• _Task description_: Without the pictures, output the lines of the material from the very first through the one that holds "R = math.radians".

• _Information supplied_:
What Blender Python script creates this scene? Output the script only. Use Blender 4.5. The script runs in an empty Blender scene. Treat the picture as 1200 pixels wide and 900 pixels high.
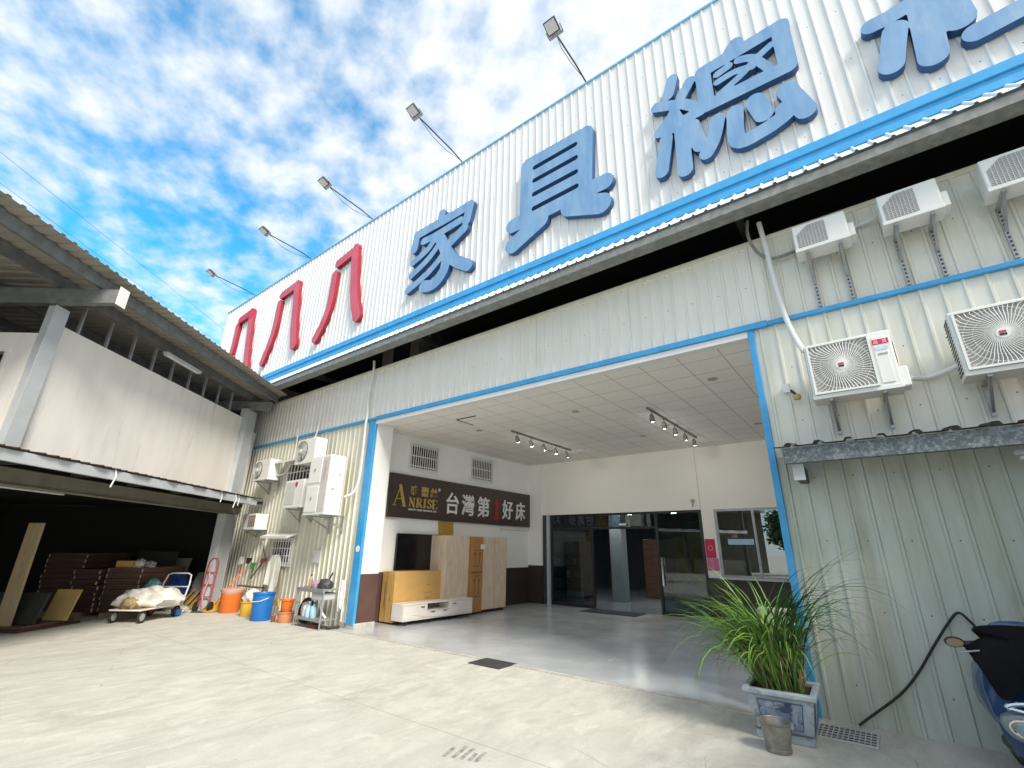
import bpy, bmesh, math, random
import numpy as np
from mathutils import Matrix, Vector
random.seed(7)
S = bpy.context.scene
COL = S.collection
R = math.radians

# ------------------------------------------------------------------ camera
YAW, PITCH, ROLL, FPX, CAM_H = R(-37.826), R(19.657), R(0.855), 543.70, 1.65
fw = Vector((math.sin(YAW)*math.cos(PITCH), math.cos(YAW)*math.cos(PITCH), math.sin(PITCH)))
rt = Vector((math.cos(YAW), -math.sin(YAW), 0))
up = rt.cross(fw)
r2 = math.cos(ROLL)*rt + math.sin(ROLL)*up
u2 = -math.sin(ROLL)*rt + math.cos(ROLL)*up
cd = bpy.data.cameras.new('camera')
cam = bpy.data.objects.new('camera', cd); COL.objects.link(cam)
cam.matrix_world = Matrix(((r2.x, u2.x, -fw.x, 0), (r2.y, u2.y, -fw.y, 0), (r2.z, u2.z, -fw.z, CAM_H), (0, 0, 0, 1)))
cd.sensor_width = 36; cd.lens = FPX/1200*36; cd.clip_start = 0.05; cd.clip_end = 3000
S.camera = cam

# ------------------------------------------------------------------ sky, sun, exposure
SUN_EL, SUN_AZ = R(42), R(110)      # azimuth clockwise from +Y (behind the camera, to its right)
w = bpy.data.worlds.new('World'); S.world = w; w.use_nodes = True
nt = w.node_tree; N = nt.nodes; LK = nt.links
for n in list(N): N.remove(n)
def nd(tree, typ, **kw):
    n = tree.nodes.new(typ)
    for k, v in kw.items():
        if k == 'inp':
            for a, b in v.items(): n.inputs[a].default_value = b
        else: setattr(n, k, v)
    return n
out = nd(nt, 'ShaderNodeOutputWorld'); bg = nd(nt, 'ShaderNodeBackground', inp={'Strength': 0.10})
sky = nd(nt, 'ShaderNodeTexSky', sky_type='NISHITA', sun_disc=False, sun_elevation=SUN_EL, sun_rotation=SUN_AZ, altitude=0, air_density=1.0, dust_density=0.4, ozone_density=2.0)
tint = nd(nt, 'ShaderNodeMix', data_type='RGBA', blend_type='MULTIPLY'); tint.inputs[0].default_value = 1.0
tint.inputs[7].default_value = (0.20, 1.16, 1.36, 1)
LK.new(sky.outputs[0], tint.inputs[6])
tc = nd(nt, 'ShaderNodeTexCoord'); sep = nd(nt, 'ShaderNodeSeparateXYZ'); LK.new(tc.outputs['Generated'], sep.inputs[0])
def mth(tree, op, a, b=None, c=None, clamp=False):
    n = nd(tree, 'ShaderNodeMath', operation=op, use_clamp=clamp)
    for i, q in enumerate((a, b, c)):
        if q is None: continue
        if isinstance(q, (int, float)): n.inputs[i].default_value = q
        else: tree.links.new(q, n.inputs[i])
    return n.outputs[0]
zz = mth(nt, 'ADD', mth(nt, 'MAXIMUM', sep.outputs[2], 0.0), 0.17)
cx = mth(nt, 'DIVIDE', sep.outputs[0], zz); cy = mth(nt, 'DIVIDE', sep.outputs[1], zz)
cmb = nd(nt, 'ShaderNodeCombineXYZ'); LK.new(cx, cmb.inputs[0]); LK.new(cy, cmb.inputs[1])
mp = nd(nt, 'ShaderNodeMapping'); mp.inputs['Rotation'].default_value = (0, 0, R(35)); mp.inputs['Scale'].default_value = (1.0, 1.1, 1.0); LK.new(cmb.outputs[0], mp.inputs[0])
n1 = nd(nt, 'ShaderNodeTexNoise', inp={'Scale': 10.0, 'Detail': 7.0, 'Roughness': 0.52, 'Distortion': 0.0}); LK.new(mp.outputs[0], n1.inputs['Vector'])
n2 = nd(nt, 'ShaderNodeTexNoise', inp={'Scale': 1.15, 'Detail': 3.0, 'Roughness': 0.5}); LK.new(mp.outputs[0], n2.inputs['Vector'])
# more cloud towards +X (right of the view), clearer towards -X
dirx = mth(nt, 'MULTIPLY', cx, 0.11)
val = mth(nt, 'ADD', mth(nt, 'ADD', mth(nt, 'MULTIPLY', n1.outputs[0], 0.95), mth(nt, 'MULTIPLY', n2.outputs[0], 0.72)), dirx)
rmp = nd(nt, 'ShaderNodeMapRange', interpolation_type='SMOOTHSTEP', inp={'From Min': 0.45, 'From Max': 0.97, 'To Min': 0.03, 'To Max': 1.0}); LK.new(val, rmp.inputs[0])
hz = nd(nt, 'ShaderNodeMapRange', interpolation_type='SMOOTHSTEP', inp={'From Min': 0.0, 'From Max': 0.30, 'To Min': 0.85, 'To Max': 0.0}); LK.new(sep.outputs[2], hz.inputs[0])
cloudf = mth(nt, 'MAXIMUM', rmp.outputs[0], hz.outputs[0])
mixc = nd(nt, 'ShaderNodeMix', data_type='RGBA'); LK.new(cloudf, mixc.inputs[0]); LK.new(tint.outputs[2], mixc.inputs[6])
mixc.inputs[7].default_value = (4.2, 4.3, 4.4, 1)
LK.new(mixc.outputs[2], bg.inputs[0]); LK.new(bg.outputs[0], out.inputs[0])

sd = bpy.data.lights.new('sun', 'SUN'); sd.energy = 2.0; sd.angle = R(18); sd.color = (1, 0.92, 0.80)
sun = bpy.data.objects.new('sun', sd); COL.objects.link(sun)
sdir = Vector((math.sin(SUN_AZ)*math.cos(SUN_EL), math.cos(SUN_AZ)*math.cos(SUN_EL), math.sin(SUN_EL)))
sun.rotation_euler = (-sdir).to_track_quat('-Z', 'Y').to_euler(); sun.location = (0, -10, 30)
S.view_settings.view_transform = 'Standard'; S.view_settings.look = 'None'
S.view_settings.exposure = 1.36; S.view_settings.gamma = 1.0; S.view_settings.use_curve_mapping = False
S.render.engine = 'CYCLES'
S.cycles.max_bounces = 8; S.cycles.diffuse_bounces = 5; S.cycles.glossy_bounces = 4; S.cycles.transparent_max_bounces = 12
S.cycles.use_denoising = True; S.cycles.sample_clamp_indirect = 6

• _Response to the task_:
What Blender Python script creates this scene? Output the script only. Use Blender 4.5. The script runs in an empty Blender scene. Treat the picture as 1200 pixels wide and 900 pixels high.
import bpy, bmesh, math, random
import numpy as np
from mathutils import Matrix, Vector
random.seed(7)
S = bpy.context.scene
COL = S.collection
R = math.radians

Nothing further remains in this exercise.